Это лет 5 назад говорили: нечего делать в ПТУ, мол, там материально–техническая база чуть ли не доисторических времен. А сегодня говорят: «У нас 95 процентов оборудования — новейшее. На производстве нет такого оснащения, как у нас! Условия идеальные. Было бы желание!» В швейном колледже, например, есть даже плоттер с программой для изготовления выкроек: задаешь параметры — он тебе готовые чертежи делает.

— Конечно, спецодежды больше, зато на ней можно оттачивать мастерство. Но набираем заказы и от населения, — уверяет Тамара Александровна. — Наши учащиеся ездят со своими коллекциями и в Швецию, и в Австрию, и в Германию. Первые места занимают. Уже в процессе учебы находят клиентов и делают себе имя. Но когда звоним в школу, реакция директоров однозначна: «К нам можете не приезжать. У нас два класса. Все идут в вузы».

Как бы нам не повторить сценарий одного фильма, где герой попадает в самый законопослушный город на свете. Там живут одни юристы! Они зарабатывают себе на жизнь за счет случайных приезжих, которые обязательно оказываются втянутыми в какое–либо судебное разбирательство, а когда клиентов не хватает, подают иски… друг на друга. Интересно, а кто же им тогда натягивал потолок?
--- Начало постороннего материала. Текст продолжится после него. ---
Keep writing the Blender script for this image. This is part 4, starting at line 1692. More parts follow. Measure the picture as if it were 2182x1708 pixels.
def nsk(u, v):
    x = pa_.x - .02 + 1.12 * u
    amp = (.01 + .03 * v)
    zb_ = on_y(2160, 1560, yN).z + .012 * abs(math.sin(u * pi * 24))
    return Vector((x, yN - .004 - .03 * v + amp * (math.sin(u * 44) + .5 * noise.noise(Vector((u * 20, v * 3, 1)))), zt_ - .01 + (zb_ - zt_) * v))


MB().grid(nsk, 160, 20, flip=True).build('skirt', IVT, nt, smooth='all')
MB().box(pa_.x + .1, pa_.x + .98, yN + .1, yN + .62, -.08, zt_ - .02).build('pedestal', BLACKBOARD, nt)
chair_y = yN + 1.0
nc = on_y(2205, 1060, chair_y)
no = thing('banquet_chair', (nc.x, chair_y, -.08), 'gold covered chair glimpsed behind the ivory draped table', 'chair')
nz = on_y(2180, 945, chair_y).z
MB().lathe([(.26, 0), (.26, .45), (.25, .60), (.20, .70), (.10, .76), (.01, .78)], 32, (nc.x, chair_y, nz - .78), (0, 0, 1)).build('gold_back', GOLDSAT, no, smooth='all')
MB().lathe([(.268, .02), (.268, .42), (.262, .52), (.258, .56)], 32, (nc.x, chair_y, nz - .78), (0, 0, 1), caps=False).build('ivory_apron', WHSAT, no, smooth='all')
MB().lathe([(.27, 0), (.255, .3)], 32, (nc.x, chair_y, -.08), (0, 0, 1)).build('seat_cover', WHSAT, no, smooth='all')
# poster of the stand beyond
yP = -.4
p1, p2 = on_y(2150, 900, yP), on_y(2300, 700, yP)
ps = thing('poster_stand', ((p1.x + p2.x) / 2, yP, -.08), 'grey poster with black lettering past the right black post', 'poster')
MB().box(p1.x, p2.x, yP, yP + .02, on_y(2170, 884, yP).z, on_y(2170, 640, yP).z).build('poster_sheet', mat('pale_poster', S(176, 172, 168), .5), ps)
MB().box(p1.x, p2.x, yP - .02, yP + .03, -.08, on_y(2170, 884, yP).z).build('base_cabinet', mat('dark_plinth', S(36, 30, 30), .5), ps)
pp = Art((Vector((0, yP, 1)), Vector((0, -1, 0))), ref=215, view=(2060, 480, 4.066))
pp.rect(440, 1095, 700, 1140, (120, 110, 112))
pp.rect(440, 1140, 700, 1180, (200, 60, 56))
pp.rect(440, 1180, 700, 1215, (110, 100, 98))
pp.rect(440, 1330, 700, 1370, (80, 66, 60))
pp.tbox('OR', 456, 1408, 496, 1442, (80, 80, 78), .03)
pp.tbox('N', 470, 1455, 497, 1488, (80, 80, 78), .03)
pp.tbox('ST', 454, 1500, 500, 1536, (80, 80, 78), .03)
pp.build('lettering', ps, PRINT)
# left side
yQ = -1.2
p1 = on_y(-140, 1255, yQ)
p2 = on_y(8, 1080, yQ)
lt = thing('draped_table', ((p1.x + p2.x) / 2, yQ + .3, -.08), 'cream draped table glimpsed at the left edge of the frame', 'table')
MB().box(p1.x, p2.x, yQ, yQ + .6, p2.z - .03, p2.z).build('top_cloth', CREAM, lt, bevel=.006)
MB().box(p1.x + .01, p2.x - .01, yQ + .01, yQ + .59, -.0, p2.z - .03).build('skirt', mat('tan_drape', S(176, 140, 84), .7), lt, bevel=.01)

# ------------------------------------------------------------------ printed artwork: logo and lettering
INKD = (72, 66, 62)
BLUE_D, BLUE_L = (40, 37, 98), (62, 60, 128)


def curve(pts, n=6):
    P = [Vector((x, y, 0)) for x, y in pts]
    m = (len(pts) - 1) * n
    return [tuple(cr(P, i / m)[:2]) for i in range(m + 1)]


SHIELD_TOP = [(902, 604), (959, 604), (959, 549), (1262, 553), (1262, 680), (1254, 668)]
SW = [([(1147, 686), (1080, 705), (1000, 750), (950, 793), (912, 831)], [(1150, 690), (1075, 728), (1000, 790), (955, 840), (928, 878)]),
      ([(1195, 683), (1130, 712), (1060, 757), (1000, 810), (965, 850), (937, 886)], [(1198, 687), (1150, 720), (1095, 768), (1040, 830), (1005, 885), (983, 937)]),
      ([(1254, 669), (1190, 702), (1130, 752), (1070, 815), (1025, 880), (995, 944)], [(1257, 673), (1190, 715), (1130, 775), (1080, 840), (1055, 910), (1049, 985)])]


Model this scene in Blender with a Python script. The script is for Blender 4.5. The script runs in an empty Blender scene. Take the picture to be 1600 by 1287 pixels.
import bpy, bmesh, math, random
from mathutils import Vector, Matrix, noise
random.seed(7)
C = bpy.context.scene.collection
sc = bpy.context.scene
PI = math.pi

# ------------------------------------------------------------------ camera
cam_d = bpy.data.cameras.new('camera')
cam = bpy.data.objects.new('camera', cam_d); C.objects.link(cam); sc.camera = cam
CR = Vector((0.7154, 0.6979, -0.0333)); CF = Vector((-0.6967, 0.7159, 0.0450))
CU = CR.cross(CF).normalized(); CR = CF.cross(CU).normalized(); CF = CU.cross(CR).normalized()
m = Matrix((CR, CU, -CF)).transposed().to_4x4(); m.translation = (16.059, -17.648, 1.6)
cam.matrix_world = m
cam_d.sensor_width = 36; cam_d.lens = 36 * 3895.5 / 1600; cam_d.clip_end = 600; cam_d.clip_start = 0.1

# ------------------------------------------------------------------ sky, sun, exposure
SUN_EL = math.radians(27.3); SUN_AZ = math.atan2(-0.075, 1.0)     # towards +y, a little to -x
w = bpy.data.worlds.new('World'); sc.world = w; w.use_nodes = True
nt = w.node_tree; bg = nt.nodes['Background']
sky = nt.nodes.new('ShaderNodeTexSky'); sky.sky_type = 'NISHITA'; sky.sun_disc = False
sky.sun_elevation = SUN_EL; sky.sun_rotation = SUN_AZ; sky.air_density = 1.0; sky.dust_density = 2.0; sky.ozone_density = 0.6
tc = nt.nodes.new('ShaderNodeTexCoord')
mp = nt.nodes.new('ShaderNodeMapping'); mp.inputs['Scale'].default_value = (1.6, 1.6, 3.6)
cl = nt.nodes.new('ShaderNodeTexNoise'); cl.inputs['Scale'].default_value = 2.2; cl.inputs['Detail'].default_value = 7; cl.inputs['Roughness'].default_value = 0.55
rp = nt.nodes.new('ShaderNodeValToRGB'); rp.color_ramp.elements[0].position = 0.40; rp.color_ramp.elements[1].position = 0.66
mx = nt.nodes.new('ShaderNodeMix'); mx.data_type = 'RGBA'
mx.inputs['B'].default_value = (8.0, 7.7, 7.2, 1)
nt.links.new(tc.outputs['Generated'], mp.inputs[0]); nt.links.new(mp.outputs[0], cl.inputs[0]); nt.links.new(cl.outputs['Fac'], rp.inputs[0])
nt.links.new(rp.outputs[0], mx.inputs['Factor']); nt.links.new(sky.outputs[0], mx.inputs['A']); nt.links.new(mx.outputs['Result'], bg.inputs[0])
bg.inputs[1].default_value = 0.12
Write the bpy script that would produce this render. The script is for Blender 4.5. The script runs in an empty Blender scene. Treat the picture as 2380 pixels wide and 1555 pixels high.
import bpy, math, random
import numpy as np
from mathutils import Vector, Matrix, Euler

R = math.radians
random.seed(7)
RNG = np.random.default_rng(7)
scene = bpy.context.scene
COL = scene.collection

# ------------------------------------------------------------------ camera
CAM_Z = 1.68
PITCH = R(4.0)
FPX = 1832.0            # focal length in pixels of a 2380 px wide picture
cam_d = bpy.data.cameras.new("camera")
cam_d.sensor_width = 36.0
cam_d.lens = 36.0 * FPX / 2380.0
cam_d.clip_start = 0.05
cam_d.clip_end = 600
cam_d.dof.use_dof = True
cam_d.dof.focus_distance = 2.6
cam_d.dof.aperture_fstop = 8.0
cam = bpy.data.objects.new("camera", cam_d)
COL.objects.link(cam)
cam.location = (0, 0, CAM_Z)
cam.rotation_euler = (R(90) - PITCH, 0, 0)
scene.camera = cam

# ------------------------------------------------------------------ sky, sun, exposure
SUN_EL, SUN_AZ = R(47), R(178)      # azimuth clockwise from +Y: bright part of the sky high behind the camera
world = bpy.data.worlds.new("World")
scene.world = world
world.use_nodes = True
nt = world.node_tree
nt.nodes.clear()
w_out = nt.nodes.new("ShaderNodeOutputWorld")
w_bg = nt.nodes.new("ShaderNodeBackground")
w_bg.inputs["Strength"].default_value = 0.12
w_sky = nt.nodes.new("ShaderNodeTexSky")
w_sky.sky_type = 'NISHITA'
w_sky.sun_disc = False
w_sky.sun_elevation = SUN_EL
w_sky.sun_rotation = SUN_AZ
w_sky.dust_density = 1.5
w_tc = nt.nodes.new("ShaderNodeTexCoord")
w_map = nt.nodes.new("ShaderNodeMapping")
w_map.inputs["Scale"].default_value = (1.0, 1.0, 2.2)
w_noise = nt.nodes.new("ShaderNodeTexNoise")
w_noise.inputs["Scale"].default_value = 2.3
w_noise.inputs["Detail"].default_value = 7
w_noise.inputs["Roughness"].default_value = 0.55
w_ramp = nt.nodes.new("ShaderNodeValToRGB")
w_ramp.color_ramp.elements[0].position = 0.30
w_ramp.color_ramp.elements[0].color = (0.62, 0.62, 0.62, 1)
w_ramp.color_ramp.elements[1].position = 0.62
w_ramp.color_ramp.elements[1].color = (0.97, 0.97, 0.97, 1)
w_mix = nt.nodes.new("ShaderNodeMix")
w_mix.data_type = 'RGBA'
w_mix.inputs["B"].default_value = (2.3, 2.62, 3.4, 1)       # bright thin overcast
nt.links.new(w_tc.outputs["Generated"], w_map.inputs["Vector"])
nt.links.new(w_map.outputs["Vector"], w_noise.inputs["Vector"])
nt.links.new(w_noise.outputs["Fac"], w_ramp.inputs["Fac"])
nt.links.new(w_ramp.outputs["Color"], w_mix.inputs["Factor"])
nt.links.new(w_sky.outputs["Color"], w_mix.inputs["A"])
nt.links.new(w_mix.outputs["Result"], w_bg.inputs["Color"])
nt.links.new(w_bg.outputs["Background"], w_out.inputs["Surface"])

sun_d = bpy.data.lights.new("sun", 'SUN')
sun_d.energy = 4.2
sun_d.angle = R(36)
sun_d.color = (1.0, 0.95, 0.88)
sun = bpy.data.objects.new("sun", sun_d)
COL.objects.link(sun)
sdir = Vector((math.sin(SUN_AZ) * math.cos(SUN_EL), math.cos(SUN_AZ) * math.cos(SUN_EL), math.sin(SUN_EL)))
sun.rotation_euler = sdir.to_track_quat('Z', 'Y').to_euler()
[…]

По данным переписи населения, высшее, среднее или базовое образование имеют 90 процентов белорусов старше 15 лет (в 1999 году таких было 85 процентов, в 1989–м — 77). Причем вуз окончил каждый пятый (10 лет назад — каждый седьмой). Более 2 млн. человек имеют среднее специальное образование, почти 900 тысяч — профессионально–техническое.